▶ [AVAILABLE DATA]

******************************

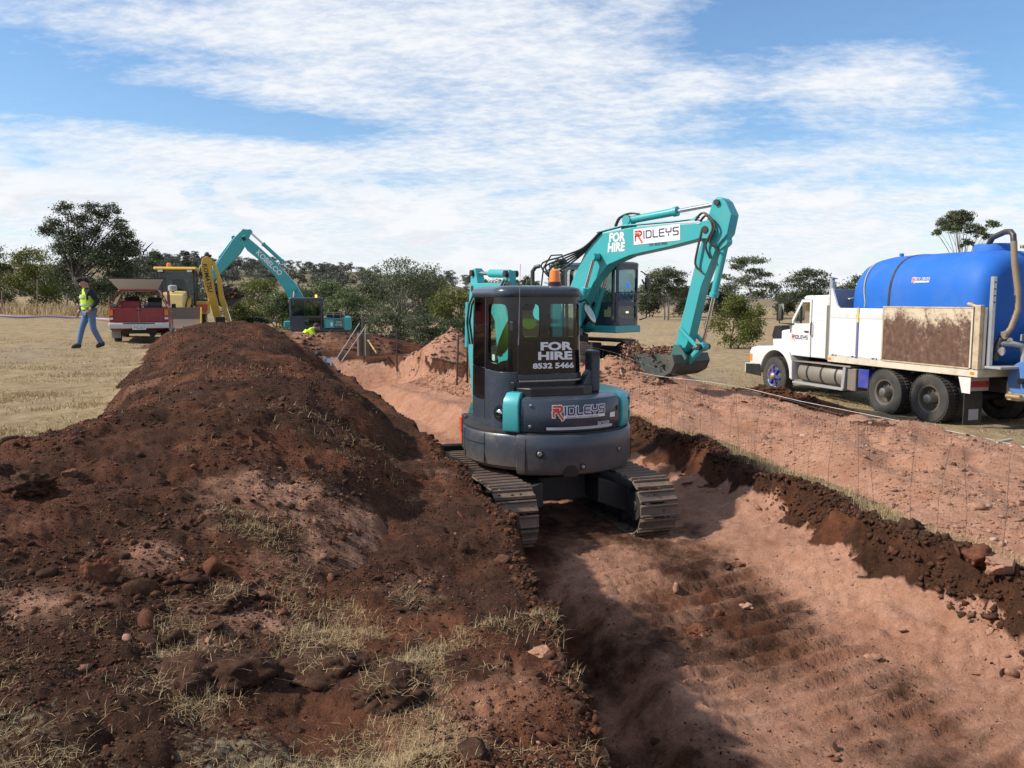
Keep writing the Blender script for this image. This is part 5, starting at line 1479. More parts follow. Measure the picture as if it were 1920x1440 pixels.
MB().lathe([(.05, 3.60), (.05, 3.66), (.03, 3.67)], (-.35, 1.9, 0), 'z', 12).build('tank_vent', TANKBLUE, tank)
def tank_f(y0, z0):
    def f(x, y, l=0.0):
        z = z0 + y; q = abs((z - 2.42) / 1.20)
        return (-1.14 * (1 - q ** 2.9) ** (1 / 2.9) - .004 - l, y0 - x, z)
    return f
logo(tank, tank_f(.74, 3.0), .062, 'outline', LOGOBLUE)
# straps from the tank to the tray
st = [(-1.262, 2.19, 1.26), (-1.262, 2.19, 2.02)]
MB().obox((-1.250, 2.20, 1.66), (.010, .055, .84)).build('tie_strap', STRAPBLU, TK)
MB().obox((-1.250, 2.20, 2.24), (.014, .06, .34)).build('tie_strap', STRAPYEL, TK)
P = [tank_f(2.14 - .0, 2.42)(0, 0)] + [tank_f(2.10 + .14 * math.sin(k / 10 * 2), 2.44)(0, .1 * k) for k in range(1, 11)]
MB().tube([(p[0] * .985, p[1], p[2]) for p in P], .012, 6).build('tie_strap', STRAPYEL, TK)
# pipework and reel at the rear
hoses_r = [(-.50, -.60, 3.66), (-.50, -.95, 3.78), (-.52, -1.12, 3.80), (-.54, -1.22, 3.72)]
MB().tube([(-.30, -.42, 3.70), (-.33, -.55, 3.86), (-.40, -.75, 3.90), (-.50, -1.0, 3.94), (-.54, -1.16, 3.93), (-.56, -1.24, 3.86), (-.56, -1.26, 3.72)], .056, 14).build('fill_pipe', POLYBLACK, TK)
hp = [Vector(p) for p in ((-.56, -1.26, 3.74), (-.55, -1.30, 3.3), (-.50, -1.36, 2.8), (-.52, -1.40, 2.4), (-.64, -1.38, 2.05), (-.78, -1.34, 1.86))]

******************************

▶ [THE TASK] Print the listing above in full, exactly as written. Omit any pictures.

▶ [CORRECT RESPONSE]
Keep writing the Blender script for this image. This is part 5, starting at line 1479. More parts follow. Measure the picture as if it were 1920x1440 pixels.
MB().lathe([(.05, 3.60), (.05, 3.66), (.03, 3.67)], (-.35, 1.9, 0), 'z', 12).build('tank_vent', TANKBLUE, tank)
def tank_f(y0, z0):
    def f(x, y, l=0.0):
        z = z0 + y; q = abs((z - 2.42) / 1.20)
        return (-1.14 * (1 - q ** 2.9) ** (1 / 2.9) - .004 - l, y0 - x, z)
    return f
logo(tank, tank_f(.74, 3.0), .062, 'outline', LOGOBLUE)
# straps from the tank to the tray
st = [(-1.262, 2.19, 1.26), (-1.262, 2.19, 2.02)]
MB().obox((-1.250, 2.20, 1.66), (.010, .055, .84)).build('tie_strap', STRAPBLU, TK)
MB().obox((-1.250, 2.20, 2.24), (.014, .06, .34)).build('tie_strap', STRAPYEL, TK)
P = [tank_f(2.14 - .0, 2.42)(0, 0)] + [tank_f(2.10 + .14 * math.sin(k / 10 * 2), 2.44)(0, .1 * k) for k in range(1, 11)]
MB().tube([(p[0] * .985, p[1], p[2]) for p in P], .012, 6).build('tie_strap', STRAPYEL, TK)
# pipework and reel at the rear
hoses_r = [(-.50, -.60, 3.66), (-.50, -.95, 3.78), (-.52, -1.12, 3.80), (-.54, -1.22, 3.72)]
MB().tube([(-.30, -.42, 3.70), (-.33, -.55, 3.86), (-.40, -.75, 3.90), (-.50, -1.0, 3.94), (-.54, -1.16, 3.93), (-.56, -1.24, 3.86), (-.56, -1.26, 3.72)], .056, 14).build('fill_pipe', POLYBLACK, TK)
hp = [Vector(p) for p in ((-.56, -1.26, 3.74), (-.55, -1.30, 3.3), (-.50, -1.36, 2.8), (-.52, -1.40, 2.4), (-.64, -1.38, 2.05), (-.78, -1.34, 1.86))]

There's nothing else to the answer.